> **Material**
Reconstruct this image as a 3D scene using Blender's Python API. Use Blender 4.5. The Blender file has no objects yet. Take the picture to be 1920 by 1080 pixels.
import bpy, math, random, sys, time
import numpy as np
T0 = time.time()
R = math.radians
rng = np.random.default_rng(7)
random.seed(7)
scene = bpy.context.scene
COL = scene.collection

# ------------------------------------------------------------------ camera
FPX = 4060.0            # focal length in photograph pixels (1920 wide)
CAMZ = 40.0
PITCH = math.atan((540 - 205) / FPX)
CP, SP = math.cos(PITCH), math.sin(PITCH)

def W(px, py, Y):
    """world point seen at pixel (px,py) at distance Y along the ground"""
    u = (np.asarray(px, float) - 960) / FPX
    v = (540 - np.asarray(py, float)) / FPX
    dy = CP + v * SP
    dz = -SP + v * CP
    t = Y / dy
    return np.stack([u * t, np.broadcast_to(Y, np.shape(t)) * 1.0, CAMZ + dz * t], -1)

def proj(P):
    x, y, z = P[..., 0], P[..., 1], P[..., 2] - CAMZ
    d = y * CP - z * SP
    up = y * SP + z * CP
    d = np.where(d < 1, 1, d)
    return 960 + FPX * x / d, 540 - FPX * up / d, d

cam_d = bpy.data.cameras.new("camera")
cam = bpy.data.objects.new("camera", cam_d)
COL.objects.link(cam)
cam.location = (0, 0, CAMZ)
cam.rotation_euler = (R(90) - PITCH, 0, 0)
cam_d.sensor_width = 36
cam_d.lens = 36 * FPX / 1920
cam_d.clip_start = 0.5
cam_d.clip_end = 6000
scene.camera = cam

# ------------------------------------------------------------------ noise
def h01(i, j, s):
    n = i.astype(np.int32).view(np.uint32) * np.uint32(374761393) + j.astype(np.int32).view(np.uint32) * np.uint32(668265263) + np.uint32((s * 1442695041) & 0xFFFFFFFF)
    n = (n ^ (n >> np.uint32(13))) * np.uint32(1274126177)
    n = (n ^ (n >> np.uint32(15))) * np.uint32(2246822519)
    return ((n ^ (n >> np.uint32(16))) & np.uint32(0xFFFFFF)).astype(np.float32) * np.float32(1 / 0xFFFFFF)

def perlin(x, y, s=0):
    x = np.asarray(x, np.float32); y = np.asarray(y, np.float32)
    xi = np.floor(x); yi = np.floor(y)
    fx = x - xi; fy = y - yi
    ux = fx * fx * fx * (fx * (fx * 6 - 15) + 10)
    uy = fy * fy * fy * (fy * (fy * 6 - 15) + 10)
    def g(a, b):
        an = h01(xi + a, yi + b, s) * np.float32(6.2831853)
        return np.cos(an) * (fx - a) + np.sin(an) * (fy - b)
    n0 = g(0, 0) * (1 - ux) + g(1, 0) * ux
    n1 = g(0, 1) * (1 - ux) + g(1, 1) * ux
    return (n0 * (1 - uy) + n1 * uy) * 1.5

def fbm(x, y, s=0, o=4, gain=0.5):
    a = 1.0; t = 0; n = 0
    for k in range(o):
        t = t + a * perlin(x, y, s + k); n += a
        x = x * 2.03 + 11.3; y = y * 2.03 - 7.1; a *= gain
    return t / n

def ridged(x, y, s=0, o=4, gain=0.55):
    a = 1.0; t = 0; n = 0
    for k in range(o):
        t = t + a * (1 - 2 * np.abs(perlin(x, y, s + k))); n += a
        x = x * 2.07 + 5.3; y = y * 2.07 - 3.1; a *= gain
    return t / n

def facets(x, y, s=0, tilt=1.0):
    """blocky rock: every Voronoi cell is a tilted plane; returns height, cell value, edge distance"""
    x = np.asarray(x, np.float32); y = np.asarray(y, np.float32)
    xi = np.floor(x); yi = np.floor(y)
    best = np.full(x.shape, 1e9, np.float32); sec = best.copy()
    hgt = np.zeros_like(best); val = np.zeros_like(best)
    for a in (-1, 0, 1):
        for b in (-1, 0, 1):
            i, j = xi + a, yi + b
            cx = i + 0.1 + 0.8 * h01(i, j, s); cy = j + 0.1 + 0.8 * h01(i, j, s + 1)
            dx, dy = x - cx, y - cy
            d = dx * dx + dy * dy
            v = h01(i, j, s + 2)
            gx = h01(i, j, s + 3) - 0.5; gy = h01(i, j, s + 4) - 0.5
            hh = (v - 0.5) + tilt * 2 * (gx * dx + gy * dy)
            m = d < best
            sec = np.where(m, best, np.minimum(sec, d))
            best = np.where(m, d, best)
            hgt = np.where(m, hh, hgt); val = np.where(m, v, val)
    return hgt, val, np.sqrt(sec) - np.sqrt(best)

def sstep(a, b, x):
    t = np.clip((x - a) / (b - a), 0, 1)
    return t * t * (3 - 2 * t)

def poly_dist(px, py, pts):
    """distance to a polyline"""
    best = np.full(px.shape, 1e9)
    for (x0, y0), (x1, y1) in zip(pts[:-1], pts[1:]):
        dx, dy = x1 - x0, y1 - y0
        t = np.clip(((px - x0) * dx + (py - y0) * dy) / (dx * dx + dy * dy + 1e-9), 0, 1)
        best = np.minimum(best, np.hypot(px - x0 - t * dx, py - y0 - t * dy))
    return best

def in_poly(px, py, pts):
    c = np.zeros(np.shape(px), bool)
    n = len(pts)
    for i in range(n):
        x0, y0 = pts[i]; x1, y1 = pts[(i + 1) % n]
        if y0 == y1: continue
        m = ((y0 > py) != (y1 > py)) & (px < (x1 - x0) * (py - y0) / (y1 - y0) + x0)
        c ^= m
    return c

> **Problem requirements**
From the material given, work out how many lines hold the string "scene"; state that number and nothing further.

> **Response to this exercise**
4